Facing Up to Climate Change: 10 Years On | Climate change and environment
RSE advice paper, facing up to climate change: 10 years on, climate change and environment (261KB, PDF)
Climate change poses a significant threat both to communities at risk of being flooded and to Scotland’s plants and animals. All three types of flooding (adjacent to rivers, along the coastline and in towns and cities) are likely to become both more frequent and costly. Solutions will include limited engineered defences alongside more sustainable measures promoted by government, in partnership with individuals at risk. Climate change means that we will all have to learn to live with floods. Government will need to increase spending on flooding infrastructure, while individuals will need to take more personal responsibility for making their properties more resilient.
The threat posed by climate change to plants and animals extends from mountain tops down to the bottom of the sea-bed.
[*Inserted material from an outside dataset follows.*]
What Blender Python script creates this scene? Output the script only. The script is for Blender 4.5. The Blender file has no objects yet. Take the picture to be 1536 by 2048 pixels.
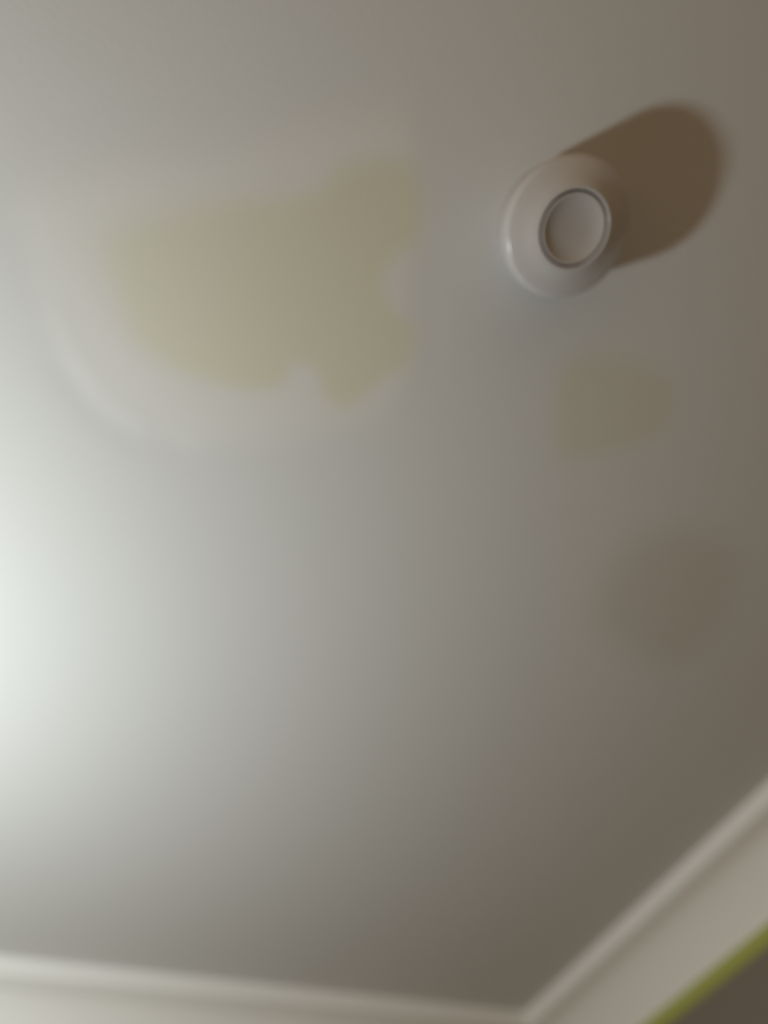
import bpy, bmesh, math
import numpy as np
from mathutils import Matrix, Vector

SC = bpy.context.scene
COL = SC.collection

# ------------------------------------------------------------------ camera, world, light, exposure
CEIL = 2.40            # ceiling height
CAM_Z = 1.90           # phone held half a metre below the ceiling, looking up
AX_X = Vector((0.90030791, 0.33879572, 0.27324556))    # room axes seen in the camera's frame
AX_Y = Vector((-0.42338819, 0.82726844, 0.36928224))
AX_Z = Vector((-0.10093618, -0.44815666, 0.88823842))
cam_data = bpy.data.cameras.new('camera')
cam = bpy.data.objects.new('camera', cam_data)
COL.objects.link(cam)
right = Vector((AX_X.x, AX_Y.x, AX_Z.x))
up = -Vector((AX_X.y, AX_Y.y, AX_Z.y))
back = -Vector((AX_X.z, AX_Y.z, AX_Z.z))
m = Matrix((right, up, back)).transposed().to_4x4()
m.translation = (0, 0, CAM_Z)
cam.matrix_world = m
cam_data.sensor_fit = 'HORIZONTAL'
cam_data.sensor_width = 36.0
cam_data.lens = 1100.0 / 1536.0 * 36.0
cam_data.clip_start = 0.01
cam_data.dof.use_dof = True
cam_data.dof.focus_distance = 0.32
cam_data.dof.aperture_fstop = 1.7
SC.camera = cam

world = bpy.data.worlds.new('world')
SC.world = world
world.use_nodes = True
bg = world.node_tree.nodes['Background']
bg.inputs['Color'].default_value = (1.0, 0.73, 0.45, 1)
bg.inputs['Strength'].default_value = 0.43

lamp_data = bpy.data.lights.new('room_lamp', 'POINT')   # bare globe bulb standing left of the camera, under the ceiling
lamp_data.energy = 14.5
lamp_data.color = (0.91, 0.99, 0.985)
lamp_data.shadow_soft_size = 0.036
lamp = bpy.data.objects.new('room_lamp', lamp_data)
lamp.location = (-0.435, 0.538, CEIL - 0.455)
COL.objects.link(lamp)

SC.view_settings.view_transform = 'Standard'
SC.view_settings.look = 'None'
SC.view_settings.gamma = 1.0
SC.view_settings.exposure = 0.0
SC.view_settings.use_curve_mapping = False

# ------------------------------------------------------------------ helpers
def material(name, color, rough=0.6, spec=0.3, bump=0.0, bump_scale=300.0, mottle=0.0, mottle_scale=6.0):
    mt = bpy.data.materials.new(name)
    mt.use_nodes = True
    nt = mt.node_tree
    b = nt.nodes['Principled BSDF']
    b.inputs['Base Color'].default_value = (*color, 1)
    b.inputs['Roughness'].default_value = rough
    b.inputs['Specular IOR Level'].default_value = spec
    tc = nt.nodes.new('ShaderNodeTexCoord')
    if bump:
        n = nt.nodes.new('ShaderNodeTexNoise')
        n.inputs['Scale'].default_value = bump_scale
        n.inputs['Detail'].default_value = 3.0
        bp = nt.nodes.new('ShaderNodeBump')
        bp.inputs['Strength'].default_value = bump
        bp.inputs['Distance'].default_value = 0.001
        nt.links.new(tc.outputs['Object'], n.inputs['Vector'])
        nt.links.new(n.outputs['Fac'], bp.inputs['Height'])
        nt.links.new(bp.outputs['Normal'], b.inputs['Normal'])
    if mottle:
        add_mottle(nt, b, color, mottle, mottle_scale, tc)
    return mt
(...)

It is likely that some individual species will disappear and new ones will emerge, but the majority will find a way to cope. Habitats that enable Scotland’s plants and animals to thrive will also likely look different and be found in different locations. Landscapes will have quite different habitat associations, and some habitats as we know them will be lost locally.
In all cases, the impacts of climate change will occur alongside additional threats due to pollution, the more intensive use of land and sea, and the wider ways we use Nature’s bounty. Nature-based solutions can mitigate many of the anticipated threats arising from climate change. Success for particular species at given locations will depend on mobilising the efforts of individual citizen scientists and community groups, many working within environmental NGOs or with creative enterprises. At the strategic level, reviving Scotland’s biodiversity will require a major uplift in investment by Government in work to revive nature, and not least in the organisations and partnerships best placed to implement this.
RSE advice paper, facing up to climate change: 10 years on, climate change and environment (261KB, PDF)

This publication is part of a follow-up series to the 2011 RSE inquiry, Facing Up to Climate Change.
A lot has happened over the subsequent ten years – and at the same time, not enough. While Scotland has made some progress towards meeting its world-leading emissions reduction targets, certain sectors remain in need of concerted and integrated action.